Doping: Ouyang Kunpeng And Coach Banned For Life
2008-06-27
Craig Lord
China cracks down as backstroker tests positive for steroid and deals blow to hopes of opening a home Olympic Games with a clean sheet on the doping front; team's ring-of-steel broken

Ouyang Kunpeng, China's top backstroke swimmer, has dealt a blow to the notion that the host Olympic nation has ring-fenced its national team to avoid embarrassing doping scandals ahead of the Games in Beijing.

The swimmer has been banned for life by China after testing positive for the anabolic steroid clenbuterol. His coach, Feng Shangbao has also been banned for life. It is to be hoped that the swimmer and coach will help authorities trace the source of the banned substance back to the supplier.

The news comes just six weeks before the Games open in Beijing. After the scandals of the 1990s, when more than 40 Chinese swimmers tested positive, Beijing kept a tight control on its national team, ring-fencing many of its members in a controlled environment, either in the capital or within monitored groups in the provinces.

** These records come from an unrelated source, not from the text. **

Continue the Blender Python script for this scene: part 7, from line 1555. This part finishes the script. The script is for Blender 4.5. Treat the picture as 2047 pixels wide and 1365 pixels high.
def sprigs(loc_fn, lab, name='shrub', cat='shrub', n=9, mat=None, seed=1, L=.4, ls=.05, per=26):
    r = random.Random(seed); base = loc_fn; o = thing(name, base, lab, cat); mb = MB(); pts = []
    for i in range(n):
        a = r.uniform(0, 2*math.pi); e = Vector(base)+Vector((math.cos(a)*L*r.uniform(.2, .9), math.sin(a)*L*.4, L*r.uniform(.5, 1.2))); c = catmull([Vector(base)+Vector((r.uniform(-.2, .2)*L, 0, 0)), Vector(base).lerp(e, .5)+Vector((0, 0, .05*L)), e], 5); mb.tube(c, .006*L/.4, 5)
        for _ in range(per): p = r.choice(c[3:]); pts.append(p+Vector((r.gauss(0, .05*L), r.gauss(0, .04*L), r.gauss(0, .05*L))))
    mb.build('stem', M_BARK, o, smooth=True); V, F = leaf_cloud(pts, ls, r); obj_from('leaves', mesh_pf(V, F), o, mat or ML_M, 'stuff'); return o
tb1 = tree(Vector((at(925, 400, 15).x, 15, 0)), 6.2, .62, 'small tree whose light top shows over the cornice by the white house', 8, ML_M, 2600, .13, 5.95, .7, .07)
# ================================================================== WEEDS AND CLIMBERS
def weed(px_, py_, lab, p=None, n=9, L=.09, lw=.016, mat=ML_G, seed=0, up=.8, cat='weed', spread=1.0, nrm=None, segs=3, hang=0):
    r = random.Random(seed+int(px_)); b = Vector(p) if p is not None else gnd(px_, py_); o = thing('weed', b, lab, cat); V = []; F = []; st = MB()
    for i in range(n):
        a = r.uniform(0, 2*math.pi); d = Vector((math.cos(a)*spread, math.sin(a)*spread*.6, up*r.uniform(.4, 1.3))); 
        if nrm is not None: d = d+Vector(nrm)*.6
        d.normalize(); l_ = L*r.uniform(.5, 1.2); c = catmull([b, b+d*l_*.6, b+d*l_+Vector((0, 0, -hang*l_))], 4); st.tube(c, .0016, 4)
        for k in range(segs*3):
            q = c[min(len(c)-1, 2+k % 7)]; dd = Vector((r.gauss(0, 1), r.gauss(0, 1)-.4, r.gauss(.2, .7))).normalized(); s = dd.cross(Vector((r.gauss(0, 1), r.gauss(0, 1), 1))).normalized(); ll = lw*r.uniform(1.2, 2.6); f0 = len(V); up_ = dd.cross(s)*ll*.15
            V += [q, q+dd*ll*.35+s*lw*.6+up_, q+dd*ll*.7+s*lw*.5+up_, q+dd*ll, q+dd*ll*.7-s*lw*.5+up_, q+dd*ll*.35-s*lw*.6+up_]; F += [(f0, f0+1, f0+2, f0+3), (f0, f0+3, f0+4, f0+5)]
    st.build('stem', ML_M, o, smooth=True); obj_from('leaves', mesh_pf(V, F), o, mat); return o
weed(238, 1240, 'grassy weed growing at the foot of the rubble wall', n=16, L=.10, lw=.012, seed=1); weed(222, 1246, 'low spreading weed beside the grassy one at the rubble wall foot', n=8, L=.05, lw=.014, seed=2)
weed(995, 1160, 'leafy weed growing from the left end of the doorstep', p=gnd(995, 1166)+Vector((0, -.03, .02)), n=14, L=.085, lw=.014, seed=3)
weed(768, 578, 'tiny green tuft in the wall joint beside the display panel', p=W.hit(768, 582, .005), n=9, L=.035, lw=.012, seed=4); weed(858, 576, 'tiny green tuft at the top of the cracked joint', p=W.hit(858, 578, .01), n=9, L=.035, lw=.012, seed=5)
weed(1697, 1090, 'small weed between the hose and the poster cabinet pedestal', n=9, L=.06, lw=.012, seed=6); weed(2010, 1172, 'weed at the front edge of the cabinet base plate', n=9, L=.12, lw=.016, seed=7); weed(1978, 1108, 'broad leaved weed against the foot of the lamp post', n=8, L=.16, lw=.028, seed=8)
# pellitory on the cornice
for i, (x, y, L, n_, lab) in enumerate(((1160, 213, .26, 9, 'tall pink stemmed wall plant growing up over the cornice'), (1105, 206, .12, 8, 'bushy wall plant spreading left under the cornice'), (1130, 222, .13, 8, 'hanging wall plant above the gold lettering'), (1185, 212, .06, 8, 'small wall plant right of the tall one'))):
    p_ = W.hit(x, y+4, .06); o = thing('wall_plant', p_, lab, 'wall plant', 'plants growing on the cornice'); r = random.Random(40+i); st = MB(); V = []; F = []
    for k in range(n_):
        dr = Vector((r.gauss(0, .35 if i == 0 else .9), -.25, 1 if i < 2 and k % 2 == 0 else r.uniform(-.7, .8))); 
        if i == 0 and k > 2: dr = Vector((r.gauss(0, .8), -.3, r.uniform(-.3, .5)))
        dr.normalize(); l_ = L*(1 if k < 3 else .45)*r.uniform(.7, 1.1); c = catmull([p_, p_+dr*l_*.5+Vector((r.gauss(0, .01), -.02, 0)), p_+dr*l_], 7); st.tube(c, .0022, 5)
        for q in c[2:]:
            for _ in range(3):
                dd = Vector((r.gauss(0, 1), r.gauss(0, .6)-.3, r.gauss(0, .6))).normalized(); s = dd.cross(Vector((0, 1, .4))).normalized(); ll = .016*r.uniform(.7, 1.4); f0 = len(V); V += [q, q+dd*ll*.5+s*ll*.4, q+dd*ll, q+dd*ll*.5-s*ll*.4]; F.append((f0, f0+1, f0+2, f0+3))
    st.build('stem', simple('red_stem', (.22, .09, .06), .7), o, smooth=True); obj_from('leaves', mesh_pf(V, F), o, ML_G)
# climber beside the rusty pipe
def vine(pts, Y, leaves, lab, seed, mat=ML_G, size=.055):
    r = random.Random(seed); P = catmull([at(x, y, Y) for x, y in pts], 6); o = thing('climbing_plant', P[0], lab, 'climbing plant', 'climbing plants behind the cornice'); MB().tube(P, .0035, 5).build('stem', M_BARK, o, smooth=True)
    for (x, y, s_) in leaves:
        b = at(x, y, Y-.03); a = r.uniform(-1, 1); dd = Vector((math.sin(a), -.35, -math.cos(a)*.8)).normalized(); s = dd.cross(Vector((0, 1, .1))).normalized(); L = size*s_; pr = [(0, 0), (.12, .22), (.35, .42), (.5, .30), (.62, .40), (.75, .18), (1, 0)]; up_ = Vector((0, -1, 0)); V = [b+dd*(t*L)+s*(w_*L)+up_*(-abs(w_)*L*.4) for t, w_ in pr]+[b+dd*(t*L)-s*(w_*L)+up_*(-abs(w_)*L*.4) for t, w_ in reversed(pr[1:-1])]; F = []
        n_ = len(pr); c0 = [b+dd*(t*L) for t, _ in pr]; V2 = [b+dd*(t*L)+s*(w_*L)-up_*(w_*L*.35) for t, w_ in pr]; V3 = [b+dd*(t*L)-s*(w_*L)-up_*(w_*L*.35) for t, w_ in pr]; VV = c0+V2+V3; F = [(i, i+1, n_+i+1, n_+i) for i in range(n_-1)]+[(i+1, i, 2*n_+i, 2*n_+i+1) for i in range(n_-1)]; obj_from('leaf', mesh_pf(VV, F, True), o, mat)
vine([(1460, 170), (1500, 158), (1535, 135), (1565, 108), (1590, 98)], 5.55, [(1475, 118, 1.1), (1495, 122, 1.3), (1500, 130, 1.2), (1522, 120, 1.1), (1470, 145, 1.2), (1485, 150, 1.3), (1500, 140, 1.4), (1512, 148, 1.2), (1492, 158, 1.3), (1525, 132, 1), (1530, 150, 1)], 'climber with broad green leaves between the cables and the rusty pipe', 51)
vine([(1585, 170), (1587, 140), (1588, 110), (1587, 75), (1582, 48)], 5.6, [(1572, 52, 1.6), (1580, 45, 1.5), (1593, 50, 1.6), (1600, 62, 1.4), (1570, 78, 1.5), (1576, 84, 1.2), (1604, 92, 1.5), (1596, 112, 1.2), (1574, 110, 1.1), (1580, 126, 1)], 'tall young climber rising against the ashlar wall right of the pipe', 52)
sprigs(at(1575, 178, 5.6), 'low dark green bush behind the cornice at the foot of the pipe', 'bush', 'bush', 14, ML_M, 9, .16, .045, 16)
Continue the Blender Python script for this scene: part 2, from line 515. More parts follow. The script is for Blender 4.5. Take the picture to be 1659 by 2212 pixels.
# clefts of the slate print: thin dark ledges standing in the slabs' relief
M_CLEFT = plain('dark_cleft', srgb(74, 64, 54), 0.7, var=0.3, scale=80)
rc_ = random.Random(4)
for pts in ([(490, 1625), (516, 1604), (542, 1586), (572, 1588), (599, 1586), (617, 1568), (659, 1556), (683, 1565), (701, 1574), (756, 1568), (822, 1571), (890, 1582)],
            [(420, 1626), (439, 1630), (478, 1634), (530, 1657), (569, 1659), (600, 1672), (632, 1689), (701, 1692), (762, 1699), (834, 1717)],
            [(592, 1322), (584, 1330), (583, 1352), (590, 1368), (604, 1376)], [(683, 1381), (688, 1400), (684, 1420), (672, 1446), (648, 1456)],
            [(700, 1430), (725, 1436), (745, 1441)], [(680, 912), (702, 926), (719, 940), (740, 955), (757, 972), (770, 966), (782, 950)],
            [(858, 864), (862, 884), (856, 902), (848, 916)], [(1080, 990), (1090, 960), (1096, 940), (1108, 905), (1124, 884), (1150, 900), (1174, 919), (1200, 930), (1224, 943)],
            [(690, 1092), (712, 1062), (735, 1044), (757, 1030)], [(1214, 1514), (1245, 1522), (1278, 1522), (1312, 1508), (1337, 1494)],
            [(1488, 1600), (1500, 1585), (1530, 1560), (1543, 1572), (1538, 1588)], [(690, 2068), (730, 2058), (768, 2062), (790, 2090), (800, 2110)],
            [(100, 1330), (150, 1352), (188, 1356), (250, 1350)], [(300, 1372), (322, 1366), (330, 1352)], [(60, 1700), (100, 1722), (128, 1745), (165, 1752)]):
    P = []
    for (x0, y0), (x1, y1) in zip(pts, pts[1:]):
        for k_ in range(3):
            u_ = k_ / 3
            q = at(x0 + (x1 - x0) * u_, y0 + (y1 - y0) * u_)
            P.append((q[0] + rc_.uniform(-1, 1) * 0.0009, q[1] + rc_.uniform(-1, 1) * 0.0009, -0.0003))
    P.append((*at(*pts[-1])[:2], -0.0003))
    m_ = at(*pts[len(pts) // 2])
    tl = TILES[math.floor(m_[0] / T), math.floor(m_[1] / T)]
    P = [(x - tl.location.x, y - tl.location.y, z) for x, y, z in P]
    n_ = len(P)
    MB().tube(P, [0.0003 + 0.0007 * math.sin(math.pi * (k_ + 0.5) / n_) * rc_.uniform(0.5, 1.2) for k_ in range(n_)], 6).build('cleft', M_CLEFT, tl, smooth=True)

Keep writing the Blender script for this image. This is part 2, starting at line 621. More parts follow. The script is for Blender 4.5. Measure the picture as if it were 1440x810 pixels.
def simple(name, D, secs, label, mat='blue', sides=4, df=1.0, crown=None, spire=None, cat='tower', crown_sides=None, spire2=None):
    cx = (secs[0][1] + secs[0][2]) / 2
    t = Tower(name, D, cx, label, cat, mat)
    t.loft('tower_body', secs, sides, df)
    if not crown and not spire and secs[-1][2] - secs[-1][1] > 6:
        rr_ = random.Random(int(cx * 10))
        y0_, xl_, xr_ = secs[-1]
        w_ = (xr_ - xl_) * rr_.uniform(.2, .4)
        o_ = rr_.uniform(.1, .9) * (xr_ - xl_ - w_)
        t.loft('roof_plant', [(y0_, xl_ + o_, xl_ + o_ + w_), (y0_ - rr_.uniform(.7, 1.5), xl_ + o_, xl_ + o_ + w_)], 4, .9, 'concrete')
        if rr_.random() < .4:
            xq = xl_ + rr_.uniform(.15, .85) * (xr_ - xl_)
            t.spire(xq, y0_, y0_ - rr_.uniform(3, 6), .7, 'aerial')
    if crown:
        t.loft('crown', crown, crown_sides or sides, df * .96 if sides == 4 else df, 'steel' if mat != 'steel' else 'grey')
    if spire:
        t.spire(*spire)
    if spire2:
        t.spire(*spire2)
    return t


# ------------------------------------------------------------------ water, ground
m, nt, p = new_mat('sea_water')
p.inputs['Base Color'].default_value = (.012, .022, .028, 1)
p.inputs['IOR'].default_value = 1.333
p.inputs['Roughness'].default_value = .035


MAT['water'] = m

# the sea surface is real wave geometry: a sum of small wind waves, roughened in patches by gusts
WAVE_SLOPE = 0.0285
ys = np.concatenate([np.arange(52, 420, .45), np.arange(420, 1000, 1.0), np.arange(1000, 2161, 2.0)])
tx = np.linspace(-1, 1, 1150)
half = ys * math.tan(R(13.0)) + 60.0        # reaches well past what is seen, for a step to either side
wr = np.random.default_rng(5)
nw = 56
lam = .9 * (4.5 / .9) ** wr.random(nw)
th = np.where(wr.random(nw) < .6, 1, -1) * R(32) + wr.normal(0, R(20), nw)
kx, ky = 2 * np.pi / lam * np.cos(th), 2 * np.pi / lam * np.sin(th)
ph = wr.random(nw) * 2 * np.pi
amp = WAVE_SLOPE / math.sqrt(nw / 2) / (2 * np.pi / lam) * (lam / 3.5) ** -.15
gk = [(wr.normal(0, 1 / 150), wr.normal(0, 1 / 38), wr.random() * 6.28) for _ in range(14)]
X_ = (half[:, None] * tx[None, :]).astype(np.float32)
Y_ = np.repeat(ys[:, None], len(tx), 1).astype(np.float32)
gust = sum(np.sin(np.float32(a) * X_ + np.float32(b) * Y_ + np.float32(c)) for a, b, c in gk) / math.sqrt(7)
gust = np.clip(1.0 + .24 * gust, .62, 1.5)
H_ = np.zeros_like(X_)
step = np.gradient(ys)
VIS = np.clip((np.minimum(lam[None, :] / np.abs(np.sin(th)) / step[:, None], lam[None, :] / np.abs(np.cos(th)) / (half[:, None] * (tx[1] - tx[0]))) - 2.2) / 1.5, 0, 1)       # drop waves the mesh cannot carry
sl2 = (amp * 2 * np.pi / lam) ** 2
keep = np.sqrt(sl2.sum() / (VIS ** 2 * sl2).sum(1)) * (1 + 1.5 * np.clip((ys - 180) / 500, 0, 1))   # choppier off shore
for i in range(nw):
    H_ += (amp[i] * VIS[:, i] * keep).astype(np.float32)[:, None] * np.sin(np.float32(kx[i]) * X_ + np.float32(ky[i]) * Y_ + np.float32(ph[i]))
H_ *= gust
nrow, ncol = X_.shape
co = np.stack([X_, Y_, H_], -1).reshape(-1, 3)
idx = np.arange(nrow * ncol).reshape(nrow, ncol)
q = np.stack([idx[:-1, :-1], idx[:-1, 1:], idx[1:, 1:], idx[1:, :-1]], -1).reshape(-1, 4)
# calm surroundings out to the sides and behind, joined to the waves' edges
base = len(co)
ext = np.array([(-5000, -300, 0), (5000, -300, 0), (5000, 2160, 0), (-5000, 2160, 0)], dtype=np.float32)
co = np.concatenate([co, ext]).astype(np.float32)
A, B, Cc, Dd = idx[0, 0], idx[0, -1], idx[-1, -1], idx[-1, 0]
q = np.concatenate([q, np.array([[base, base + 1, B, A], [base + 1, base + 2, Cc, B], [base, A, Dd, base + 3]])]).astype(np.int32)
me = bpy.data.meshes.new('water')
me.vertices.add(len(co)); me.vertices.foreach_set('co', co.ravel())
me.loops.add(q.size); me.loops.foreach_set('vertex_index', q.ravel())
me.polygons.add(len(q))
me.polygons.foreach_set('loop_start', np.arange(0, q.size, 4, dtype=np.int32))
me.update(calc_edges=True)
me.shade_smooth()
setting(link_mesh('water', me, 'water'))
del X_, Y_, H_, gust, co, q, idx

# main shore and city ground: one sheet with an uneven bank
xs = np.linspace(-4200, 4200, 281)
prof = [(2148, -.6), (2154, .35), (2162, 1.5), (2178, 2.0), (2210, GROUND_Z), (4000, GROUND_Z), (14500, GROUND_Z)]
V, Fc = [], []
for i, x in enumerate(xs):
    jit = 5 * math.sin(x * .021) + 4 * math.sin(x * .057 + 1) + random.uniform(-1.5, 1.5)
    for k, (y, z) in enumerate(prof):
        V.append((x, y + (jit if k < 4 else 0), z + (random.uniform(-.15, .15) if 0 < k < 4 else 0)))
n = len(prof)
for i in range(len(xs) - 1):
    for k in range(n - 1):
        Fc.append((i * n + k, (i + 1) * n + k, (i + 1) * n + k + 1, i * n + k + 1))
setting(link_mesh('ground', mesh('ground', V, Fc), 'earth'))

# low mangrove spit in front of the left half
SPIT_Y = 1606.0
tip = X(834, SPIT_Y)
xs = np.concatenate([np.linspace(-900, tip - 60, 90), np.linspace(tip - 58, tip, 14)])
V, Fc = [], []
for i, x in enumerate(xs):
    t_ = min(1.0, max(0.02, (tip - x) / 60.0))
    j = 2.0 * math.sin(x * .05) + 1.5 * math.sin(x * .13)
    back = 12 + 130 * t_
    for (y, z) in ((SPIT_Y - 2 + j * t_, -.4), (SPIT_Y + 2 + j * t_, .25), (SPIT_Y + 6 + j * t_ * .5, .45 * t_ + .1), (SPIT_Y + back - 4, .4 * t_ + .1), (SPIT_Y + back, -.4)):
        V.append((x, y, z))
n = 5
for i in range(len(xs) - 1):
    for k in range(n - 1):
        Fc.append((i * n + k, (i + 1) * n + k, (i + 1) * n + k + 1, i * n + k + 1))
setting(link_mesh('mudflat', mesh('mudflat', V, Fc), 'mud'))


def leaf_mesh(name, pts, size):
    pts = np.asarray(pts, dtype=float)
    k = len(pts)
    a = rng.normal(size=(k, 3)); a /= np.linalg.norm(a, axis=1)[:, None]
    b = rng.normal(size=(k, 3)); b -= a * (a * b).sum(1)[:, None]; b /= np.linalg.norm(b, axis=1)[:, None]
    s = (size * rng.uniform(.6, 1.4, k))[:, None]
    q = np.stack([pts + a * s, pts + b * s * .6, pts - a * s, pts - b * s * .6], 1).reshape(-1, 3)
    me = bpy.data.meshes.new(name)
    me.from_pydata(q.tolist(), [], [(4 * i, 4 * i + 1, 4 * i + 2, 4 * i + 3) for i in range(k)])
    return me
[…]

China's doping crisis came to a head when enough human growth hormone to supply the entire national team was found in the bags of swimmer Yuan Yuan by customs officers at Sydney airport in January 1998 as she made her way to the world championships in Perth. In the investigation that ensued, the Chinese Swimming Association admitted that it had no control over what was happening in the provinces.

In 2002, a plan was hatched to keep those likely to make the Olympic team in a ring-fenced environment at the national training centre in Beijing. Just as that would have at one time guaranteed that swimmers would come into contact with doping at a time when the head China coach was Zhou Ming subsequently banned for eight years), the idea was to keep swimmers and coaches away from suppliers and corrupt local officials. It has worked well to a large degree but Ouyang has now proven that the national team is not inaccessible to suppliers and rogues.

In a statement today, the Chinese Swimming Association said Ouyang tested positive on May 1. No 3 in the world in 2005 and among the top 15 in the world in 2006, he finished 11th in the 100m backstroke at the 2004 Olympic Games. Ouyang was not considered a medal contender in Beijing on recent form. In 2006, he won three silver medals at the Asian Games.

To its credit, the CSA, with an enormous task on its hands in terms of monitoring a nation that in the 1990s was awash with substances banned for sporting use, said: 'The Chinese Swimming Association has made lots of effort on anti-doping, however this positive test case still happened. It's a big lesson, and we need to stay alert on anti-doping and pay constant attention. The Chinese Swimming Association strongly opposes doping and is cracking down on doping to guarantee a fair-play environment, to protect athletes' health and guarantee athletes are clean when competing in Olympics.'

Chinese swimmers were involved in a series of doping scandals in the 1990s. In the past year, under pressure from the World Anti-Doping Agency, China has begun toughening its drug testing and is also trying to close factories in China that produce performance-enhancing drugs and sell over Web sites.

The China Anti-Doping Agency recently opened a new laboratory that will do 4,500 doping tests for the Olympics. This is up 25 per cent from Athens.

Last year, China conducted 10,238 anti-doping tests, in and out of competition, and uncovered 15 positive samples, seven of them from weightlifters. All Chinese athletes selected for the Beijing Olympics will be screened for banned substances before the Games, with violators strictly and publicly punished, according to Zhao Jian, head of the anti-doping office at the Chinese Olympic Committee.

In the past year, under pressure from WADA, China has begun to close factories in China that produce performance-enhancing drugs and sell them on the internet.